Today's Key Points

  • US equities drop after poor but better-than-feared activity data - negative sentiment weighs on Asian stock markets. Euro drops against other currencies and China manufacturing continues to contract.
  • Today: Global PMIs, Fed Senior Loan Officer Opinion Survey, recommendations from the Danish tax commission.

Markets Overnight

US equities dropped on Friday, capping the worst January ever for the S&P500 index as several companies reported disappointing earnings and preliminary numbers showed that the US economy shrank 3.8% in Q4. The index slid 2.3% to complete a fourth straight weekly drop - its longest streak since July. All industry groups fell with info tech and consumer staples in the lead. The negative sentiment has spilled over to the Asian session where most indices are down; the Nikkei225 has shed 2.0%, Hang Seng has lost 2.8% and the ASX200 is 1.2% lower.

US bond markets have been relatively quiet with the yield on the 2Y note some 5bp lower at 0.90% and the yield on the 10Y note some 3bp lower to 2.82%. Treasury investors are now betting that inflation will acceler-ate: the yield on the 10Y note exceeds the consumer price index by 2.74 percentage points - the most since December 2006.

In FX markets, the EUR has taken a beating against most other currencies overnight and is down 0.85% against USD to 1.2730 and 1.2% against JPY to 114. EUR/GBP, which dropped more than 6% last week, is trading around 0.8850, while EUR/SEK and EUR/NOK both open slightly lower this morning at 10.69 and 8.84, respectively.

China's manufacturing contracted for a sixth consecutive month in January as the country's PMI index showed 42.2 - a rise from 41.2 in December. A reading below 50 reflects contraction. The decline in Japanese vehicle sales accelerated in January; sales slid 27.9% y/y after a drop of 22.3% y/y in December. Australia's house price index dropped 3.3% in Q4 after a rise of 2.8% in Q3

Global Daily

Today focus will be on global PMIs and the Fed Senior Loan Officer Opinion Survey. Moreover, the markets will keep an eye on the stimulus package working its way through the Senate during the week.

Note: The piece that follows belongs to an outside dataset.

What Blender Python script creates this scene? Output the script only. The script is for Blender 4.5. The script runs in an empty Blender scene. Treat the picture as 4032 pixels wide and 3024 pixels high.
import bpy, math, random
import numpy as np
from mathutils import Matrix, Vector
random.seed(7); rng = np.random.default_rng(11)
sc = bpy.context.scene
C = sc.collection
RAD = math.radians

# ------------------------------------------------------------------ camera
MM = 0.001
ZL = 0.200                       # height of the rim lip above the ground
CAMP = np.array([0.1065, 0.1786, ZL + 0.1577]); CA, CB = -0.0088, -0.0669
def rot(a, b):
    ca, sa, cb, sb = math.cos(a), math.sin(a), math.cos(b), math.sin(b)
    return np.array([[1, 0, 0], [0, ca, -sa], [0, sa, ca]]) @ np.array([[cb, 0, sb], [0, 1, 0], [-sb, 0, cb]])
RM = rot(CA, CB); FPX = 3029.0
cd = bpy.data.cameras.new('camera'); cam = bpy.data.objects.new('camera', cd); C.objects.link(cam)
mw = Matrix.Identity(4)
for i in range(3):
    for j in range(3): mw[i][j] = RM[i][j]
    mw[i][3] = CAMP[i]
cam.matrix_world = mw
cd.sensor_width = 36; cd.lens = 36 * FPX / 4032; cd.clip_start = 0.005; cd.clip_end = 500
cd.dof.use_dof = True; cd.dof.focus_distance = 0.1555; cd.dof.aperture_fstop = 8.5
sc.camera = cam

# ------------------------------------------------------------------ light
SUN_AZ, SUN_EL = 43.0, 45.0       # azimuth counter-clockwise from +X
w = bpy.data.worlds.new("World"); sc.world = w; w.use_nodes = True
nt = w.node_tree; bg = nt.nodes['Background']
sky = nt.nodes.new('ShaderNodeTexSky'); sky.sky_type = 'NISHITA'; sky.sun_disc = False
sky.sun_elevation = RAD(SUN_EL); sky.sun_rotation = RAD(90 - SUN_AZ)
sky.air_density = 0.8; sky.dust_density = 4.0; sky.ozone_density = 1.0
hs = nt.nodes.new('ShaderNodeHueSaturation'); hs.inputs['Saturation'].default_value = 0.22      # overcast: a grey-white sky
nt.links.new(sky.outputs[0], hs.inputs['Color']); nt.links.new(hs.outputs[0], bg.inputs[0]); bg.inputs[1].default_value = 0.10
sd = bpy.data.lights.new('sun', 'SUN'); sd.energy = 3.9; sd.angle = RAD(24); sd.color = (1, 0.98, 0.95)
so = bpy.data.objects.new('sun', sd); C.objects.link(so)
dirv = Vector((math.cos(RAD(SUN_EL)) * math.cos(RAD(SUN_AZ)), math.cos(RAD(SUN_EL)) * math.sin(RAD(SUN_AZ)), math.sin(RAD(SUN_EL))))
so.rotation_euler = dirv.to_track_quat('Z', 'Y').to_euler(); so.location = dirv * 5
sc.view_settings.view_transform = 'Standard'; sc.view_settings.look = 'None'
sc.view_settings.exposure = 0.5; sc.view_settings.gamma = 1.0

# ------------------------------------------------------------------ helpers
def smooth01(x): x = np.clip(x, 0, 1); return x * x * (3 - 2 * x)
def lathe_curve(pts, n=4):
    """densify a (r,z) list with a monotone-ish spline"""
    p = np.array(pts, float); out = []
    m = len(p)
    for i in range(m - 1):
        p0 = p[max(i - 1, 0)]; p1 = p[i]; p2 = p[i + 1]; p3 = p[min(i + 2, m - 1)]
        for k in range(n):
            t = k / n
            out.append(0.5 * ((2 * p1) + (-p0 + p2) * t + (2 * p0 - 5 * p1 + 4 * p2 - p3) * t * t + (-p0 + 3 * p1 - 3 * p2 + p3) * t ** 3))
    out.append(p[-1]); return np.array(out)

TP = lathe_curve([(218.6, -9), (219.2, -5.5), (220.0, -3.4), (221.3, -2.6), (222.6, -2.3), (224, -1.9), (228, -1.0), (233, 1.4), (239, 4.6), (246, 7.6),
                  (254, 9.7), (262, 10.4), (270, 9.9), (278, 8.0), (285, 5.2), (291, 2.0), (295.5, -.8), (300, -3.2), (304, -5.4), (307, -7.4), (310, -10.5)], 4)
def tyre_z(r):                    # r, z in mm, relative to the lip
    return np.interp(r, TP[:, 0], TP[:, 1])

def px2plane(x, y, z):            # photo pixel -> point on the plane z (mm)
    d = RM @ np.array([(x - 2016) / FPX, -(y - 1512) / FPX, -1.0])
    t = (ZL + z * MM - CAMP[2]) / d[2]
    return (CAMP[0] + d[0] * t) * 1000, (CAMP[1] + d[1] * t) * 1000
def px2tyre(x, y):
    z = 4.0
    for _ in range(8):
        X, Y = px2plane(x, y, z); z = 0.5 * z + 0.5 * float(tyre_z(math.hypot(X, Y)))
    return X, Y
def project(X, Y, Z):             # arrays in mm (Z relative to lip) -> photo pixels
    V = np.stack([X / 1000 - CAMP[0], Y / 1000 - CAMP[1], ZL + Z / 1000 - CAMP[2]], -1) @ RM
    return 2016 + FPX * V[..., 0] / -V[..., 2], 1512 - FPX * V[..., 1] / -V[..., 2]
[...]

The details of the revised US financial rescue strategy will apparently not be released before next week. In the equity markets, a continued stream of earnings reports will also set the agenda this week.

At 10:00 the final version manufacturing PMIs in Euroland are due. We expect the release to be a non-event confirming the preliminary numbers. In the UK the PMI numbers (released at 10:30) are expected to surprise modestly on the upside, with a 35.0 reading slightly up from 34.9 in December. Markets will largely await the US manufacturing PMI for January due at 16:00. We look for an increase to 33.5 from a revised 32.9 in De-cember - somewhat above the consensus of 32.5. During the evening, we expect the Fed to release the Senior Loan Officer Opinion Survey, which will offer new information about the recent trend in US lending standards.

The risk for long bond yields remains skewed to the upside today. Firstly, we are more optimistic than consen-sus on the UK and US manufacturing surveys. Moreover, we believe that the markets will continue to test where the Fed's pain threshold is in terms of long bond yields. Finally, the long end of the curve has been de-coupling from general risk appetite lately.

The euro is beginning to beginning to face headwind and is now the worst-performing G10 currency in 2009, excluding pro-cyclical AUD and NZD that are dragged down by sour commodity markets and a negative trend in relative yields. Prospects for the manufacturing sector are still looking grim in Euroland and the inventory situation tells us that the slump in production will not disappear overnight. Accordingly, we think the euro has further to fall against the dollar and expect to see EUR/USD in 1.24 in the next couple of weeks. Looking at technical analysis, the sharp decline in EUR/GBP can continue and the pair now targets 0.86.

Scandi Daily

The day in Sweden starts off with PMI data, which is already at an all-time low. However, since the market fo-cus will be on ISM later on, we do not expect much movement on the back of Swedish data. On Friday, the Riks-bank finally announced the replacement for Irma Rosenberg in the MPC. Karolina Ekholm from Stockholm Uni-versity will be the new vice governor. She has a strong academic background, especially within international economy, but seems to lack experience in the world of finance.